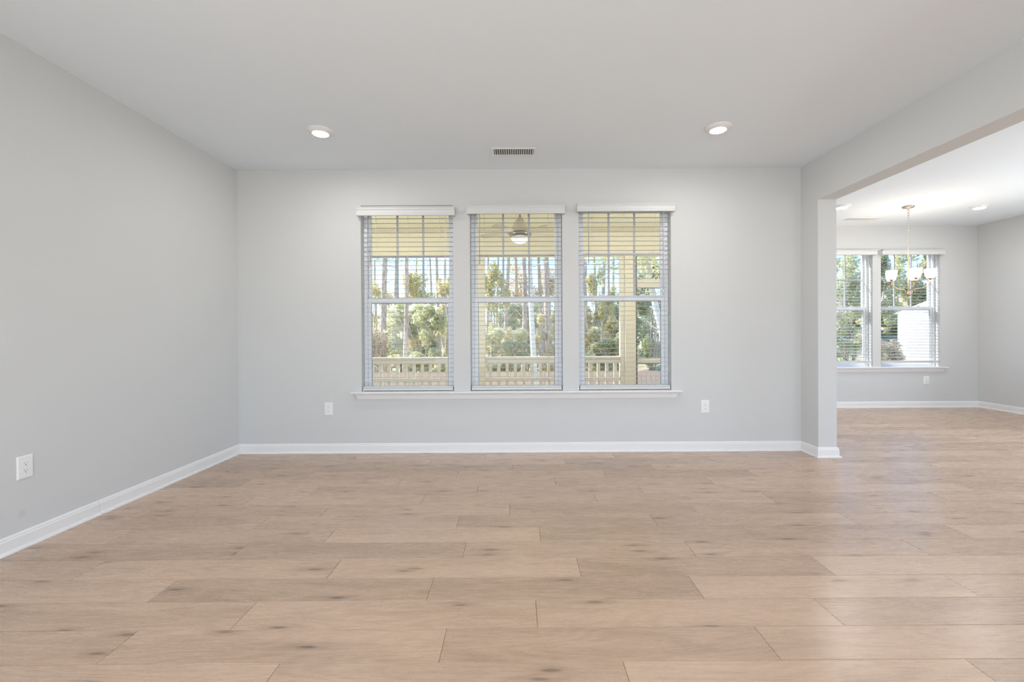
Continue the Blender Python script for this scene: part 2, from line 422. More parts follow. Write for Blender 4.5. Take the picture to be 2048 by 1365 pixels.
# ------------------------------------------------------------------ baseboards
BP = [(0, 0), (.027, 0), (.027, .006), (.022, .015), (.014, .018), (.014, .070), (.0105, .076), (.0105, .082), (.004, .092), (0, .092)]
PATH = [(XL, YB), (XL, D), (XR, D), (XR, YJ), (XR + T, YJ), (XR + T, D2), (X2, D2), (X2, YB)]
def mitre(i):
    def nrm(a, b_):
        dx, dy = b_[0] - a[0], b_[1] - a[1]; L = math.hypot(dx, dy); return (dy / L, -dx / L)
    ns = []
    if i > 0: ns.append(nrm(PATH[i - 1], PATH[i]))
    if i < len(PATH) - 1: ns.append(nrm(PATH[i], PATH[i + 1]))
    if len(ns) == 1: return ns[0]
    return (ns[0][0] + ns[1][0], ns[0][1] + ns[1][1]) if abs(ns[0][0] * ns[1][0] + ns[0][1] * ns[1][1]) < .1 else ns[0]
def board(mb, pa, na, pb, nb):
    n = len(BP); vs = [(pa[0] + na[0] * d, pa[1] + na[1] * d, z) for d, z in BP] + [(pb[0] + nb[0] * d, pb[1] + nb[1] * d, z) for d, z in BP]
    mb.add(vs, [tuple(range(n)), tuple(range(2 * n - 1, n - 1, -1))] + [(i, n + i, n + (i + 1) % n, (i + 1) % n) for i in range(n)])
seamY = (Vector((0, 0, EYE)) + ray(195, 1010) * (XL / ray(195, 1010).x)).y
names = [('baseboard_left', 'white baseboard along the left wall'), ('baseboard_back', 'white baseboard under the three windows'),
         ('baseboard_right', 'short white baseboard turning the back right corner'), ('baseboard_jamb', 'white baseboard across the wall end beside the opening'),
         ('baseboard_dining_left', 'white baseboard on the hidden left wall of the dining room'),
         ('baseboard_dining_back', 'white baseboard under the dining room windows'), ('baseboard_dining_right', 'white baseboard along the dining room right wall')]
for i, (nm, lb) in enumerate(names):
    b = MB()
    if i == 0:
        board(b, PATH[0], mitre(0), (XL, seamY - .0008), (1, 0)); board(b, (XL, seamY + .0008), (1, 0), PATH[1], mitre(1))
    else: board(b, PATH[i], mitre(i), PATH[i + 1], mitre(i + 1))
    struct(b.build(nm, M['trim']), lb, 'baseboard')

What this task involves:
Copy the listing over exactly, skipping the pictures it holds.

Complete output:
Continue the Blender Python script for this scene: part 2, from line 422. More parts follow. Write for Blender 4.5. Take the picture to be 2048 by 1365 pixels.
# ------------------------------------------------------------------ baseboards
BP = [(0, 0), (.027, 0), (.027, .006), (.022, .015), (.014, .018), (.014, .070), (.0105, .076), (.0105, .082), (.004, .092), (0, .092)]
PATH = [(XL, YB), (XL, D), (XR, D), (XR, YJ), (XR + T, YJ), (XR + T, D2), (X2, D2), (X2, YB)]
def mitre(i):
    def nrm(a, b_):
        dx, dy = b_[0] - a[0], b_[1] - a[1]; L = math.hypot(dx, dy); return (dy / L, -dx / L)
    ns = []
    if i > 0: ns.append(nrm(PATH[i - 1], PATH[i]))
    if i < len(PATH) - 1: ns.append(nrm(PATH[i], PATH[i + 1]))
    if len(ns) == 1: return ns[0]
    return (ns[0][0] + ns[1][0], ns[0][1] + ns[1][1]) if abs(ns[0][0] * ns[1][0] + ns[0][1] * ns[1][1]) < .1 else ns[0]
def board(mb, pa, na, pb, nb):
    n = len(BP); vs = [(pa[0] + na[0] * d, pa[1] + na[1] * d, z) for d, z in BP] + [(pb[0] + nb[0] * d, pb[1] + nb[1] * d, z) for d, z in BP]
    mb.add(vs, [tuple(range(n)), tuple(range(2 * n - 1, n - 1, -1))] + [(i, n + i, n + (i + 1) % n, (i + 1) % n) for i in range(n)])
seamY = (Vector((0, 0, EYE)) + ray(195, 1010) * (XL / ray(195, 1010).x)).y
names = [('baseboard_left', 'white baseboard along the left wall'), ('baseboard_back', 'white baseboard under the three windows'),
         ('baseboard_right', 'short white baseboard turning the back right corner'), ('baseboard_jamb', 'white baseboard across the wall end beside the opening'),
         ('baseboard_dining_left', 'white baseboard on the hidden left wall of the dining room'),
         ('baseboard_dining_back', 'white baseboard under the dining room windows'), ('baseboard_dining_right', 'white baseboard along the dining room right wall')]
for i, (nm, lb) in enumerate(names):
    b = MB()
    if i == 0:
        board(b, PATH[0], mitre(0), (XL, seamY - .0008), (1, 0)); board(b, (XL, seamY + .0008), (1, 0), PATH[1], mitre(1))
    else: board(b, PATH[i], mitre(i), PATH[i + 1], mitre(i + 1))
    struct(b.build(nm, M['trim']), lb, 'baseboard')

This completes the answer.